On Friday, Congress extended through 2017 a bill that grants the government power to monitor Americans without a warrant and accepted none of the proposals to ensure protections to privacy and civil liberties.

The FISA (Foreign Intelligence Surveillance Act) amendments were first passed in 2008 after it was revealed that President George W. Bush had illegally authorized eavesdropping within the United States without the required court approval. Democratic Sen. Dianne Feinstein led the effort to rush the renewal of that law with minimal time for debate, asserting that any lapse in the government’s ability to freely monitor people, as well as the approval of the proposed amendments, could put the country at risk of terrorism.

Her colleagues in the Senate agreed by a vote of 73 to 23. President Obama, who strongly supports the bill, is expected to sign it within the next few days.

In a furious article on the bill’s renewal, Glenn Greenwald reminds us that while campaigning for the presidency in 2008, Obama vowed to filibuster “any bill” that retroactively immunized telecommunication companies and the Bush administration for their collusion in the NSA’s warrantless eavesdropping program. Months later he broke that promise, and in fact voted against the filibuster when other senators proposed it.

Critics of the bill in Congress and civil liberties groups said they suspected intelligence agencies were monitoring the communications of many Americans, but that “they could not be sure because the agencies would not provide even rough estimates of how many people inside the United States had had communications collected under authority of the surveillance law,” The New York Times reports.

Democratic Sen. Richard Durbin of Illinois said the law “does not have adequate checks and balances to protect the constitutional rights of innocent American citizens. It is supposed to focus on foreign intelligence, but the reality is that this legislation permits targeting an innocent American in the United States as long as an additional purpose of the surveillance is targeting a person outside the United States.”

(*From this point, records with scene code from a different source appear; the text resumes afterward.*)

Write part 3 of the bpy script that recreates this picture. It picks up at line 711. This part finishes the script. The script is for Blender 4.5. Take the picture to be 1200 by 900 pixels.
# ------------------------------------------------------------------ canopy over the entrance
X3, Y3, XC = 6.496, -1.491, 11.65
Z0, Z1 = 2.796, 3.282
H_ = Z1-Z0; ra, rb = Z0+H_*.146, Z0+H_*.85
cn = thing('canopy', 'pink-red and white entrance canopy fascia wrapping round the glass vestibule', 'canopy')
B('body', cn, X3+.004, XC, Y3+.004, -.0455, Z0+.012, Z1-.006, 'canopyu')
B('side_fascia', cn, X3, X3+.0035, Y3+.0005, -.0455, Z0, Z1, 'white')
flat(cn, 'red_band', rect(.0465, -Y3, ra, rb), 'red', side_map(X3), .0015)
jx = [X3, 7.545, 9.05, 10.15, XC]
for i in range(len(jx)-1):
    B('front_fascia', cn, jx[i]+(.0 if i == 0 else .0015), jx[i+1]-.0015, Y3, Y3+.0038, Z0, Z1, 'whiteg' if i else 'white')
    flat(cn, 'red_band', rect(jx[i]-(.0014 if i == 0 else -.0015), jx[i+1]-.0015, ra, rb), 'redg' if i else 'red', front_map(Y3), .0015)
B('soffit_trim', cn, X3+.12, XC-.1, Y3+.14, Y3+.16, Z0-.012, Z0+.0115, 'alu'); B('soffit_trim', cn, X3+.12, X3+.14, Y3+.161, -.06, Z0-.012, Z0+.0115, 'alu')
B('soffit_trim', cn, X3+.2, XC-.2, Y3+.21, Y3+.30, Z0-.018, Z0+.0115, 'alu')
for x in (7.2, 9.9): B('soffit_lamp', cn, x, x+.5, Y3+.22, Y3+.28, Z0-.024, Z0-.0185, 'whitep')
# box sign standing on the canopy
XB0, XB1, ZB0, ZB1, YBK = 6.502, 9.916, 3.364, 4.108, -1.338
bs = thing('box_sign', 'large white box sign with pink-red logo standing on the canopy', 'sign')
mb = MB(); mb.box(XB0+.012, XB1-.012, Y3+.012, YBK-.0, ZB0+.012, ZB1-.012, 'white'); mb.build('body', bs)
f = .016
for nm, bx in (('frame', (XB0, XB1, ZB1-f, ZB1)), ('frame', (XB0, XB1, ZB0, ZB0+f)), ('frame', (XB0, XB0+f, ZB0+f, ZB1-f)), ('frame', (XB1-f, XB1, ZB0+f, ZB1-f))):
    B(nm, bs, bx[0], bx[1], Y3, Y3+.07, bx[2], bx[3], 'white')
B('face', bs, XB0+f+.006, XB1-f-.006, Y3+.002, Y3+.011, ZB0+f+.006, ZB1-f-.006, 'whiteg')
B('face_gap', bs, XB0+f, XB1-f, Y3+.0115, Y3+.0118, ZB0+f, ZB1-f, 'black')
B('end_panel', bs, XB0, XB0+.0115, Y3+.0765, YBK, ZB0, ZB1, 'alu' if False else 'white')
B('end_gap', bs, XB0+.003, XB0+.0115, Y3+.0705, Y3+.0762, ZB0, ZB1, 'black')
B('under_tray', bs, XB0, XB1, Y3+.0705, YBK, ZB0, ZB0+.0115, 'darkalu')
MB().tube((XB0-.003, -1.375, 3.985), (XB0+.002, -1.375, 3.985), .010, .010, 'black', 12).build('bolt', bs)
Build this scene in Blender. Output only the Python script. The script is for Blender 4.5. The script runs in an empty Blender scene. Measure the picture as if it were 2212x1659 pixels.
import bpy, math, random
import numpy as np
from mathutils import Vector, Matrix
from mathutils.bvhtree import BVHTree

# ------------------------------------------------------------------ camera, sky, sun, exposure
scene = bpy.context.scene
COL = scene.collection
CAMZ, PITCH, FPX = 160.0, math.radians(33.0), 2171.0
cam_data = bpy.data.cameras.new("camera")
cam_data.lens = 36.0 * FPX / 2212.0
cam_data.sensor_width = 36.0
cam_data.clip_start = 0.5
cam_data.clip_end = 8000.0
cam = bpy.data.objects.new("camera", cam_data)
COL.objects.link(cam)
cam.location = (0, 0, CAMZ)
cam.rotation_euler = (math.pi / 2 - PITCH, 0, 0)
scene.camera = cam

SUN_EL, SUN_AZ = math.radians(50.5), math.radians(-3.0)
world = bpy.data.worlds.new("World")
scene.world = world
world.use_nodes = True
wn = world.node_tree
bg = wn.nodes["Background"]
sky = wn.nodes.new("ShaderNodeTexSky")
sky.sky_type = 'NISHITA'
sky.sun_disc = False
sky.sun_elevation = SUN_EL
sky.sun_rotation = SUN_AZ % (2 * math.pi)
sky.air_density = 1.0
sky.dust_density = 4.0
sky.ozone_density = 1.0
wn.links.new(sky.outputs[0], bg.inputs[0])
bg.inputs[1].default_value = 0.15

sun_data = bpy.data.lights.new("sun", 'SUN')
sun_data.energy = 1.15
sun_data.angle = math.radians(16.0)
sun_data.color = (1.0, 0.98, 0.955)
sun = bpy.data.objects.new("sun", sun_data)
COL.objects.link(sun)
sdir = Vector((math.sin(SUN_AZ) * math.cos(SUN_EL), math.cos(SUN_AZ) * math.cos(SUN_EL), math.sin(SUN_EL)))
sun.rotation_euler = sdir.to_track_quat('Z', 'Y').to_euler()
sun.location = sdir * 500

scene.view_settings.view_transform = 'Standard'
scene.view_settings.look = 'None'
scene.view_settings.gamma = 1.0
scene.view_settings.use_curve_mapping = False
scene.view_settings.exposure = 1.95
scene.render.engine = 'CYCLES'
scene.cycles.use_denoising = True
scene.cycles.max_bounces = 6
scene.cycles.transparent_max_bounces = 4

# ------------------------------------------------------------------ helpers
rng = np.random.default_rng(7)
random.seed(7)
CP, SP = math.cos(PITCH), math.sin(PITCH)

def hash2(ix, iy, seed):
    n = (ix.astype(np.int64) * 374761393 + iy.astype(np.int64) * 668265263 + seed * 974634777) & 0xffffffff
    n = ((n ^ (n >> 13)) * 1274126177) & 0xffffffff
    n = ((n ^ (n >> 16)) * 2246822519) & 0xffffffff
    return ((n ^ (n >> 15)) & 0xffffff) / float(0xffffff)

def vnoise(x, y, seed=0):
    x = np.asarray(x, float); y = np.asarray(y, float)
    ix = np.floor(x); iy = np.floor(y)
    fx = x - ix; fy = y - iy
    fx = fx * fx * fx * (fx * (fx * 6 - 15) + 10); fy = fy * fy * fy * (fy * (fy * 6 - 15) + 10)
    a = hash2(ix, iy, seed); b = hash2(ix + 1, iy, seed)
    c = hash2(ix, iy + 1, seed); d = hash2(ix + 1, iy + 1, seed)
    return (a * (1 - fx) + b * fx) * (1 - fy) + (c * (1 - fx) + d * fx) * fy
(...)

— Posted by Alexander Reed Kelly.

The New York Times:

Senator Mark Udall, Democrat of Colorado, said that he and Mr. Wyden were concerned that “a loophole” in the 2008 law “could allow the government to effectively conduct warrantless searches for Americans’ communications.”

… By a vote of 52 to 43, the Senate on Friday rejected a proposal by Mr. Wyden to require the national intelligence director to tell Congress if the government had collected any domestic e-mail or telephone conversations under the surveillance law.

The Senate also rejected, 54 to 37, an amendment that would have required disclosure of information about significant decisions by a special federal court that reviews applications for electronic surveillance in foreign intelligence cases.